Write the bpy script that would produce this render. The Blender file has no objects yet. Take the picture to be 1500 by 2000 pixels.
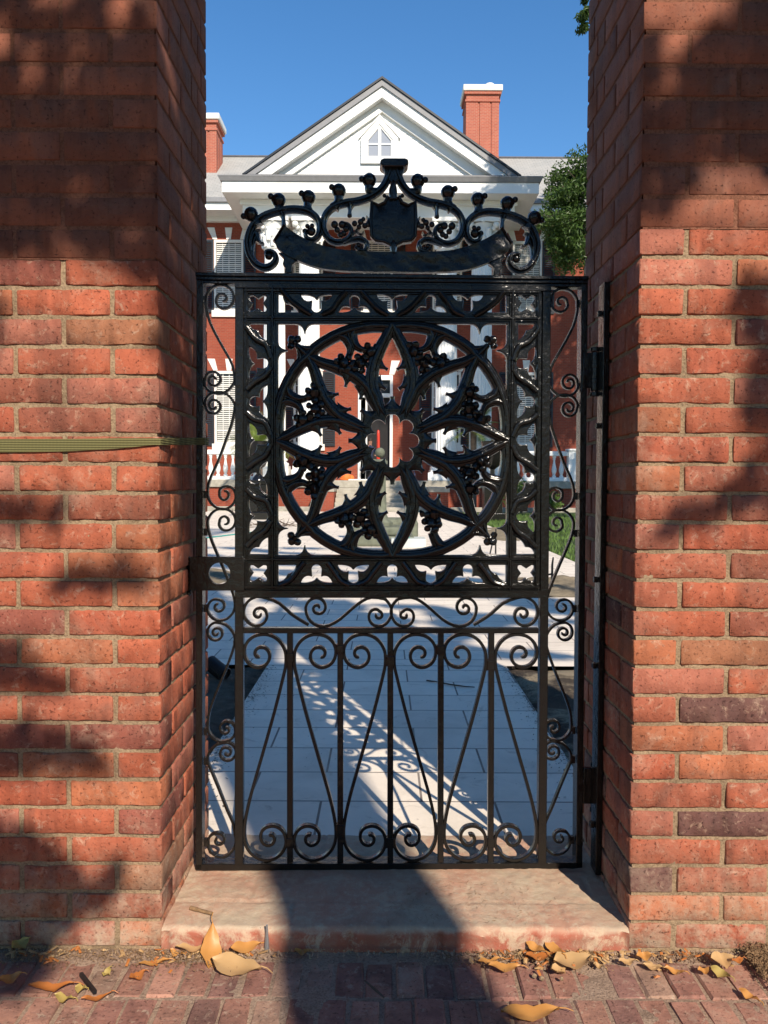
import bpy, bmesh, math, random
from mathutils import Vector, Matrix, noise
random.seed(7)
PI = math.pi
sc = bpy.context.scene
COL = sc.collection
R = math.radians
# ------------------------------------------------------------------ camera model
CAM = Vector((0, 0, 1.2)); F = 1560.0
PITCH = R(2.17); ROLL = R(0.27)
CR = Matrix.Rotation(R(90) - PITCH, 3, 'X') @ Matrix.Rotation(ROLL, 3, 'Z')
def unray(px, py):
    return CR @ Vector(((px - 750) / F, (1000 - py) / F, -1.0))
def atY(px, py, Y):
    d = unray(px, py); return CAM + d * (Y / d.y)
def atZ(px, py, z):
    d = unray(px, py); return CAM + d * ((z - CAM.z) / d.z)
def proj(p):
    q = CR.transposed() @ (Vector(p) - CAM)
    return 750 + F * q.x / -q.z, 1000 - F * q.y / -q.z
cam = bpy.data.cameras.new('camera'); co = bpy.data.objects.new('camera', cam); COL.objects.link(co)
co.matrix_world = Matrix.Translation(CAM) @ CR.to_4x4()
cam.sensor_fit = 'VERTICAL'; cam.sensor_height = 24; cam.lens = 24 * F / 2000
cam.clip_start = .05; cam.clip_end = 2000
sc.camera = co
sc.render.resolution_x = 768; sc.render.resolution_y = 1024
# ------------------------------------------------------------------ light
SA, SE = R(20.3), R(35.5)
SUN = Vector((math.sin(SA) * math.cos(SE), -math.cos(SA) * math.cos(SE), math.sin(SE)))
TX = math.tan(SA)                     # dX per dY of a sun ray
KK = math.cos(SA) / math.tan(SE)      # dY per unit of height
w = bpy.data.worlds.new('World'); sc.world = w; w.use_nodes = True
nt = w.node_tree; bg = nt.nodes['Background']
sky = nt.nodes.new('ShaderNodeTexSky'); sky.sky_type = 'NISHITA'; sky.sun_disc = False
sky.sun_elevation = SE; sky.sun_rotation = math.atan2(SUN.x, SUN.y)
sky.air_density = 1.0; sky.dust_density = 0.0; sky.ozone_density = 1.6; sky.altitude = 0
hs_ = nt.nodes.new('ShaderNodeHueSaturation'); hs_.inputs['Saturation'].default_value = 1.3; hs_.inputs['Hue'].default_value = .502
nt.links.new(sky.outputs[0], hs_.inputs['Color']); nt.links.new(hs_.outputs[0], bg.inputs[0]); bg.inputs[1].default_value = .13
sl = bpy.data.lights.new('sun', 'SUN'); sl.energy = 5.0; sl.angle = R(.53); sl.color = (1, .89, .75)
so = bpy.data.objects.new('sun', sl); COL.objects.link(so); so.rotation_mode = 'QUATERNION'
so.rotation_quaternion = SUN.to_track_quat('Z', 'Y'); so.location = SUN * 60
sc.view_settings.view_transform = 'Standard'; sc.view_settings.look = 'None'
sc.view_settings.exposure = 0.45; sc.view_settings.gamma = 1
# ------------------------------------------------------------------ material helpers
class NT:
    def __init__(s, name):
        s.m = bpy.data.materials.new(name); s.m.use_nodes = True
        s.t = s.m.node_tree; s.b = s.t.nodes['Principled BSDF']
    def n(s, typ, **kw):
        nd = s.t.nodes.new(typ)
        for k, v in kw.items():
            if k.startswith('i_'):
                nd.inputs[int(k[2:]) if k[2:].isdigit() else k[2:].replace('_', ' ')].default_value = v
            else: setattr(nd, k, v)
        return nd
    def l(s, a, b): s.t.links.new(a, b)
    def coord(s): return s.n('ShaderNodeTexCoord').outputs['Object']
    def noise(s, scale, detail=6, rough=.6, vec=None, dist=0):
        nd = s.n('ShaderNodeTexNoise'); nd.inputs['Scale'].default_value = scale
        nd.inputs['Detail'].default_value = detail; nd.inputs['Roughness'].default_value = rough
        nd.inputs['Distortion'].default_value = dist
        s.l(vec or s.coord(), nd.inputs['Vector']); return nd.outputs['Fac']
    def ramp(s, fac, stops):
        nd = s.n('ShaderNodeValToRGB'); e = nd.color_ramp.elements
        while len(e) < len(stops): e.new(.5)
        for q, (p, c) in zip(e, stops):
            q.position = p; q.color = (c, c, c, 1) if isinstance(c, (int, float)) else (*c, 1)
        s.l(fac, nd.inputs[0]); return nd.outputs[0]
    def mix(s, fac, a, b, mode='MIX'):
        nd = s.n('ShaderNodeMix', data_type='RGBA', blend_type=mode)
        for sock, v in ((nd.inputs[0], fac), (nd.inputs[6], a), (nd.inputs[7], b)):
            if isinstance(v, (int, float)): sock.default_value = v
            elif isinstance(v, (tuple, list)): sock.default_value = (*v, 1)
            else: s.l(v, sock)
        return nd.outputs[2]
    def bump(s, h, strength=.3, dist=.01, prev=None):
        nd = s.n('ShaderNodeBump'); nd.inputs['Strength'].default_value = strength
        nd.inputs['Distance'].default_value = dist; s.l(h, nd.inputs['Height'])
        if prev: s.l(prev, nd.inputs['Normal'])
        return nd.outputs[0]
    def out(s, col=None, rough=.6, nrm=None, spec=.5, metal=0):
        if col is not None:
            if isinstance(col, (tuple, list)): s.b.inputs['Base Color'].default_value = (*col, 1)
            else: s.l(col, s.b.inputs['Base Color'])
        if isinstance(rough, (int, float)): s.b.inputs['Roughness'].default_value = rough
        else: s.l(rough, s.b.inputs['Roughness'])
        if nrm: s.l(nrm, s.b.inputs['Normal'])
        s.b.inputs['Specular IOR Level'].default_value = spec; s.b.inputs['Metallic'].default_value = metal
        return s.m
def simple(name, col, rough=.6, var=.25, scale=6, bump=.15, bd=.003, bscale=60, spec=.4, metal=0):
    m = NT(name); f = m.noise(scale)
    c = m.mix(m.ramp(f, [(.3, 0.0), (.75, 1.0)]), tuple(x * (1 - var) for x in col), tuple(min(1, x * (1 + var)) for x in col))
    return m.out(c, rough, m.bump(m.noise(bscale), bump, bd), spec, metal)
M = {}
# glossy black gate paint
m = NT('black_enamel')
n1 = m.noise(46, 4, .55); n2 = m.noise(260, 3, .6)
b = m.bump(n1, .45, .005); b = m.bump(n2, .45, .0012, b)
M['iron'] = m.out(m.mix(m.noise(14), (.005, .0048, .0045), (.009, .0083, .0075)), m.ramp(m.noise(60), [(.3, .09), (.75, .24)]), b, .5)
m = NT('black_enamel_rough')
n1 = m.noise(24, 5, .6, dist=1.2); n2 = m.noise(140, 4, .6)
b = m.bump(n1, .38, .006); b = m.bump(n2, .35, .0012, b)
M['iron_rough'] = m.out((.006, .006, .0065), m.ramp(m.noise(60), [(.3, .16), (.75, .32)]), b, .45)
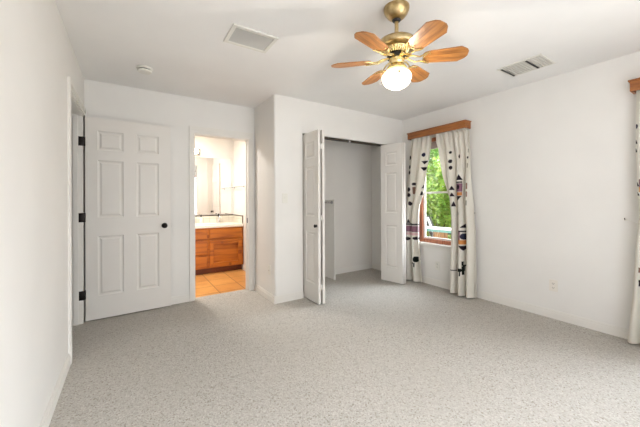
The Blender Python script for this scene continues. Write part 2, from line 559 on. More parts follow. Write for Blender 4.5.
# closet bifold doors: two leaves each, folded open
LW, LT, LH = 0.378, 0.029, 2.0
def leaf_between(parent, pf, pb, side):
    """leaf whose visible face runs from floor point pf (front) to pb (back); thickness goes to `side`"""
    v = Vector((pf[0] - pb[0], pf[1] - pb[1]))
    w = v.length
    m = panel_leaf(w, LH, LT, [(0.085, w - 0.085)], [(0.21, 0.82), (1.0, 1.585), (1.69, 1.885)])
    o = m.build('leaf', M['door'], parent)
    ang = math.atan2(v.y, v.x)
    ox, oy = pb
    if side < 0:      # local y (thickness) points left of the direction; shift to put it on the other side
        n = Vector((-v.y, v.x)).normalized() * LT
        ox -= n.x; oy -= n.y
    o.location = (ox, oy, 0.012)
    o.rotation_euler = (0, 0, ang)
    return o
bl = empty('door_2', (CX0, YP + 0.05, 0))
tag(bl, 'left pair of white panelled closet bifold doors folded open with a dark knob', 'door', kind='structure')
def child_world(o, p):
    o.parent = p
    o.matrix_parent_inverse = Matrix.Translation(p.location).inverted()
lf = leaf_between(None, (1.806, 2.818), (1.812, 3.19), 1)
lf2 = leaf_between(None, (1.862, 2.815), (1.878, 3.19), 1)
br = empty('door_3', (CX1, YP + 0.05, 0))
tag(br, 'right pair of white panelled closet bifold doors folded open beside the window curtain', 'door', kind='structure')
rf = leaf_between(None, (3.226, 2.838), (3.156, 3.19), 1)
rf2 = leaf_between(None, (3.264, 2.838), (3.262, 3.19), 1)
for o in (lf, lf2): child_world(o, bl)
for o in (rf, rf2): child_world(o, br)
ko = MB().lathe([(0, -0.036), (0.012, -0.035), (0.019, -0.029), (0.019, -0.022), (0.009, -0.014), (0.008, -0.004), (0.014, -0.003), (0.014, 0), (0, 0)],
                (0, 0, 0), 24, axis='x').build('door_knob', M['black'], None, 40)
ko.location = (1.8055, 2.853, 0.905)
child_world(ko, bl)
for p, xa, xb in ((bl, 1.838, 1.858), (br, 3.255, 3.262)):
    for z in (0.20, 1.0, 1.82):
        hb = MB().lathe([(0, -0.032), (0.005, -0.03), (0.005, 0.03), (0, 0.032)], (0, 0, 0), 12)
        hb.box(-0.008, 0.008, -0.001, 0.003, -0.028, 0.028)
        o = hb.build('hinge', M['trim'], None, 40)
        o.location = ((xa + xb) / 2, 2.816 if p is bl else 2.836, z)
        child_world(o, p)

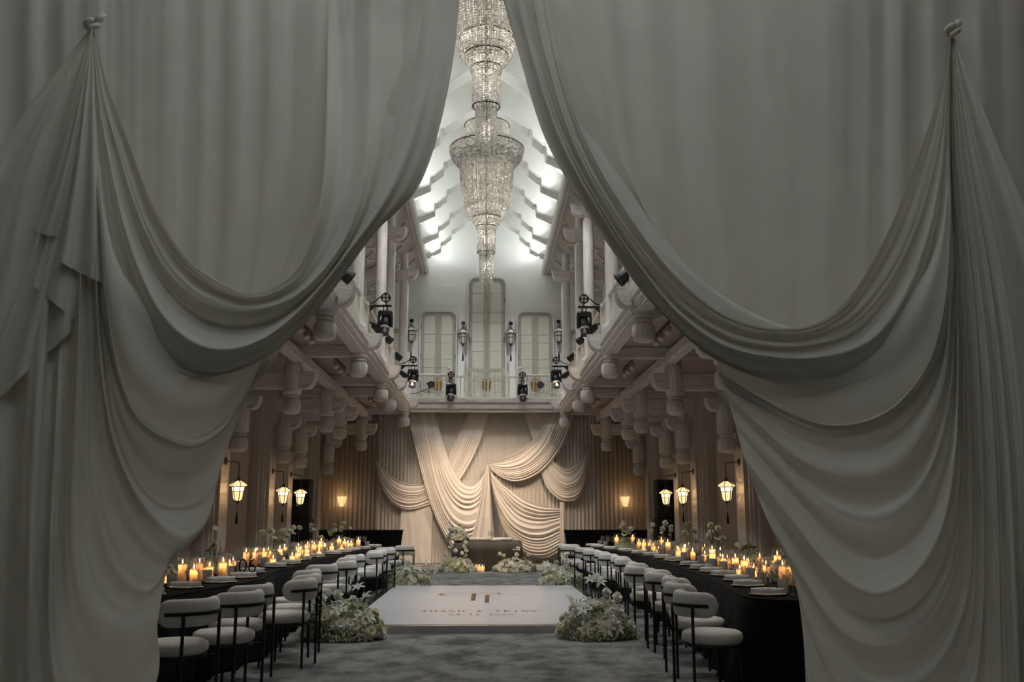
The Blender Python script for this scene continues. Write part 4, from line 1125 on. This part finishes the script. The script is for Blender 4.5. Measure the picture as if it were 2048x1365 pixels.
# ------------------------------------------------------------------ chairs
def make_chair():
    r = empty('dining_chair')
    seat = [(0.0, 0.395), (0.16, 0.395), (0.215, 0.40), (0.238, 0.42), (0.243, 0.445), (0.236, 0.475), (0.21, 0.492), (0.12, 0.5), (0.0, 0.503)]
    MB().lathe(seat, 36, cap=False).build('seat', 'boucle', r, 'all')
    # wrap-round backrest
    Rb, zc, hh, th = 0.262, 0.705, 0.098, 0.042
    rows = []; A = 74
    na = 40
    for i in range(na + 1):
        a = -A + 2 * A * i / na
        dist = (A - abs(a)) / 22.0
        e = math.sqrt(max(0.0, 1 - (1 - min(1, dist)) ** 2)) if dist < 1 else 1.0
        e = max(e, 0.03)
        sec = []
        for k in range(16):
            q = 2 * PI * k / 16
            cx = math.copysign(abs(math.cos(q)) ** 0.75, math.cos(q)); sz = math.copysign(abs(math.sin(q)) ** 0.6, math.sin(q))
            rad = Rb + th * cx * (0.35 + 0.65 * e)
            sec.append((rad * math.sin(R(a)), -rad * math.cos(R(a)), zc + hh * sz * e))
        rows.append(sec)
    m = MB(); m.grid(rows, closed=True); m.build('backrest', 'boucle', r, 'all')
    rb = Rb + th + 0.006
    pts = [(rb * math.sin(R(a)), -rb * math.cos(R(a)), zc - 0.005) for a in range(-58, 59, 4)]
    rows = []
    for p in pts:
        d = Vector((p[0], p[1], 0)).normalized()
        rows.append([(p[0] - d.x * .006, p[1] - d.y * .006, p[2] - .013), (p[0] + d.x * .006, p[1] + d.y * .006, p[2] - .013), (p[0] + d.x * .006, p[1] + d.y * .006, p[2] + .013), (p[0] - d.x * .006, p[1] - d.y * .006, p[2] + .013)])
    m = MB(); m.grid(rows, closed=True); m.build('back_bar', 'black_metal', r)
    for a in (-34, 34):
        x, y = rb * math.sin(R(a)), -rb * math.cos(R(a))
        MB().tube([(x, y, 0), (x, y, zc)], 0.0125, 8).build('leg', 'black_metal', r, True)
    for a in (-130, 130):
        x, y = 0.225 * math.sin(R(a)), -0.225 * math.cos(R(a))
        MB().tube([(x * 1.08, y * 1.08, 0), (x, y, 0.40)], 0.0125, 8).build('leg', 'black_metal', r, True)
    torus(0.225, 0.011, 0.385, 28).build('seat_ring', 'black_metal', r, True)
    for a in (-34, 34):
        MB().tube([(rb * math.sin(R(a)), -rb * math.cos(R(a)), 0.385), (0.2 * math.sin(R(a)), -0.2 * math.cos(R(a)), 0.385)], 0.010, 6).build('seat_strut', 'black_metal', r)
    return r
CH0 = make_chair(); ch_used = [False]
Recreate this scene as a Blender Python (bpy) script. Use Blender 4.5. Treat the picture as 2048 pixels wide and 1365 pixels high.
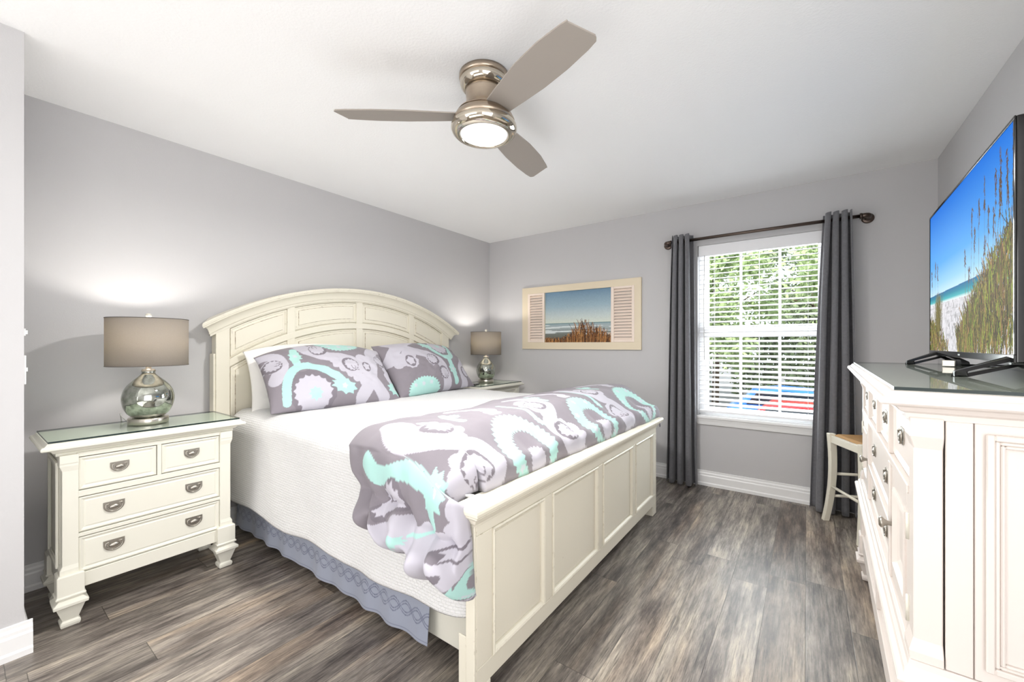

◆ ◆ ◆ ◆

[Aim of the exercise] Review the material and copy each line in which the word "render" appears.

[Task response]
Write the bpy script that would produce this render. The Blender file has no objects yet. Take the picture to be 1500 by 2000 pixels.
sc.render.resolution_x = 768; sc.render.resolution_y = 1024